Friday, November 14, 2008

Election Trivia: The Most Universally One Party States

Quick, in how many states did one presidential candidate get the majority vote in every county?

Three:

Alaska and Hawaii were gimme's for their candidates. The third? Oklahoma, 100% for McCain.

The real message of that map is that the culture war in America is between the city folk and the country folk. In almost every state dominantly red with a few dots of blue, the blue is the cities. Want to know where Dallas, Houston, San Antonion, and Austin are? They are 4 of the 5 blue dots off the Mexican border in Texas.

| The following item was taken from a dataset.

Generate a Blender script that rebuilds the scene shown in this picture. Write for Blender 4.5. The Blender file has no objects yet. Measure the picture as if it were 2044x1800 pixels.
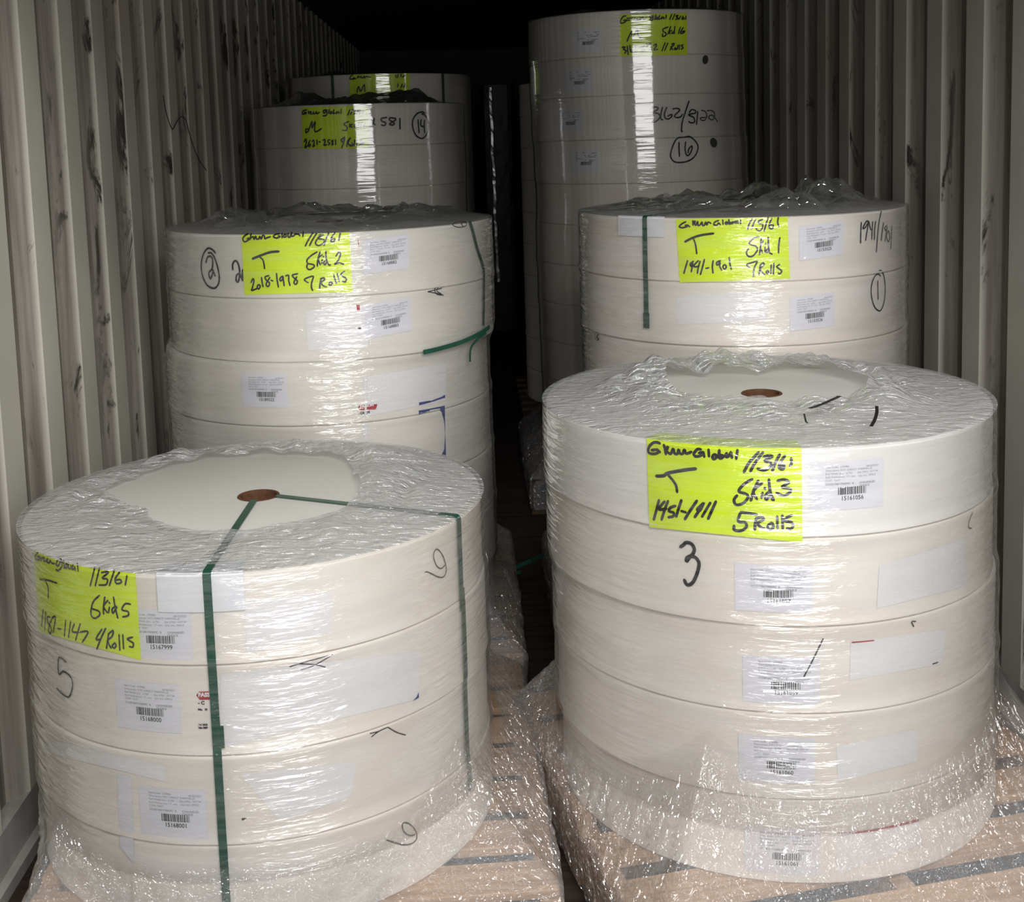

Upstate New York is red, so is the middle of Pennsylvania, and all the eastern, citiless borders of the otherwise solid blue west coast cities.

2 comments:

Harriet said...

Of course, Obama swept Connecticut, Massachusetts, Vermont, New Hampshire and Rhode Island as well.

Texas: Austin did go R in 2000 but went D in 2004 (as it usually does); El Paso and south Texas is almost always D.

San Antonio (Bexar Country), Houston (Harris) and Dallas (Dallas County) going blue was a first; some of that may well have been due to the fact that Texas had an honest-to-goodness D primary this year.

BTW, O won Austin (Travis County) something like 65-34 this time around.

Luke H. said...

Oklahoma City and Tulsa are sizable cities, but they stayed red. What made them different, other than perhaps that Obama never contested OK? Maybe population density? I see some other outliers among small to midsize cities.
Of course, that map is by county. The NC county where I live went overwhelmingly to McCain, while its only significant urban area went overwhelmingly to Obama.